C'est encore en Sicile que l'on goûta le premier massepain, marzapane, européen. L'arabe marzaban désignait des boîtes utilisées pour conserver les documents importants (le vieux et presque oublié aprire i marzapani - ouvrir les massepains - signifiait, justement, révéler les secrets), les pierres précieuses, les épices. Et aussi, souvent, la pâte d'amande, c'est dire la valeur réservée à cet aliment. Le récipient donnant parfois son nom à ce qu'il contient, marzapane finit par ne dire que pâte d'amande. Le temps de remonter la Péninsule et de franchir nos Alpes et voici le massepain, tout prêt, tout succulent, sur nos étals et dans nos assiettes.
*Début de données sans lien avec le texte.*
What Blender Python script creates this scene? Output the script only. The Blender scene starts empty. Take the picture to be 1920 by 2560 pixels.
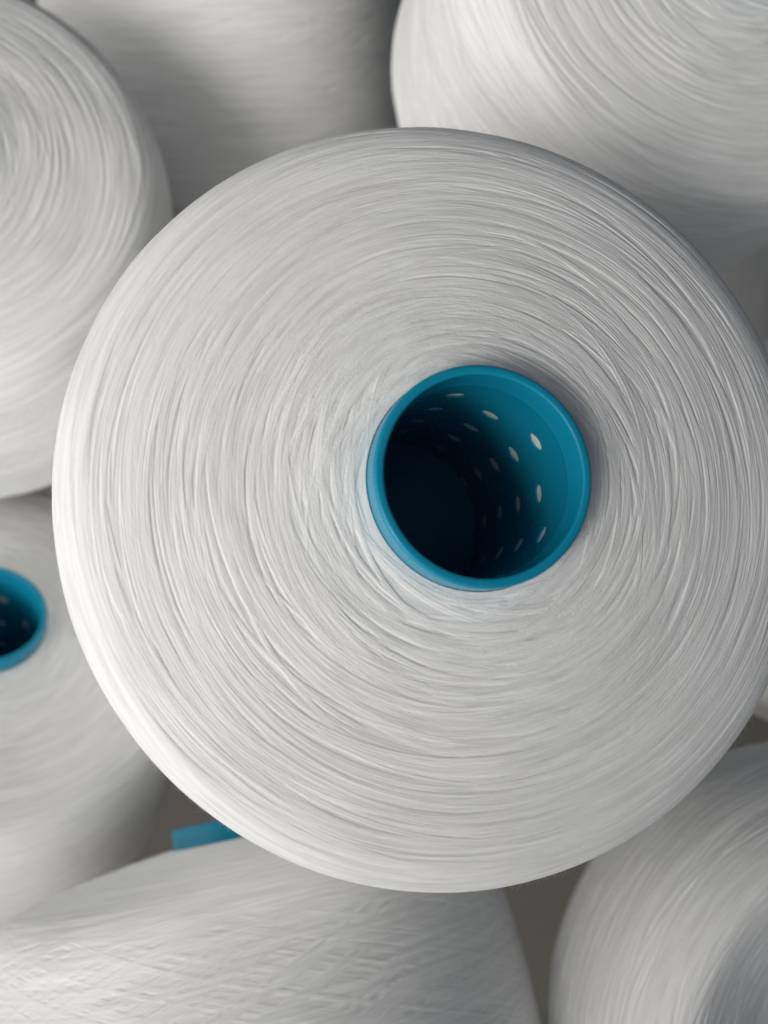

La différence entre pâte d'amande (pasta di mandorla) et massepain? Aucune, sinon que la première sert à fourrer des pâtisseries, le deuxième à les décorer. Mais voilà, histoire de corser le jeu, l'italien engage un troisième mot pour désigner les petits sujets confectionnés en pâte d'amande. On parle de frutta Martorana, fruits de Martorana, du mot Martorana qui, dans le dictionnaire, ne veut rien dire du tout. Ho ho, il y a de quoi laisser le linguiste pantois ! Martorana est en fait le nom d'une des plus belles églises de Palerme, celui de la famille qui fonda son couvent. Un jour de Toussaint, on annonça à ses Bénédictines la visite inopinée d'un évêque (ou d'un roi, c'est oublié). Oui mais novembre avait totalement dépouillé leurs luxuriants vergers. L'ego se faisant plus gros que la logique des saisons, elles concoctèrent un assortiment de fruits en massepain plus flamboyants que nature et en décorèrent leur jardin de toute urgence. Bon, bien sûr, il y eut des poires, il y eut des cerises et des grenades, des figues de barbarie et des mini-pastèques et des mini-bananes, bref la production de toute une année au même moment en plein automne. L'illustre visiteur ricana-t-il ou, beaucoup trop alléché, s'en empara-t-il goulûment ? Rien ne le dit, mais le succès de cette gourmandise qui fit le tour du monde, se déclinant jusque sous la forme de cochonnets, grenouillettes, Schtroumpfs et Schtroumpfettes, donne la réponse.

Que le sucre soit le cousin du gravier par l'étymologie, que les petits cochons roses des pâtissiers aient un (lourd ?) passé de boîte à secrets, montre bien que les mots adorent se travestir en mille et une choses. Des champions. Mais oui. Mais non. Plus. De véritables artistes de music-hall.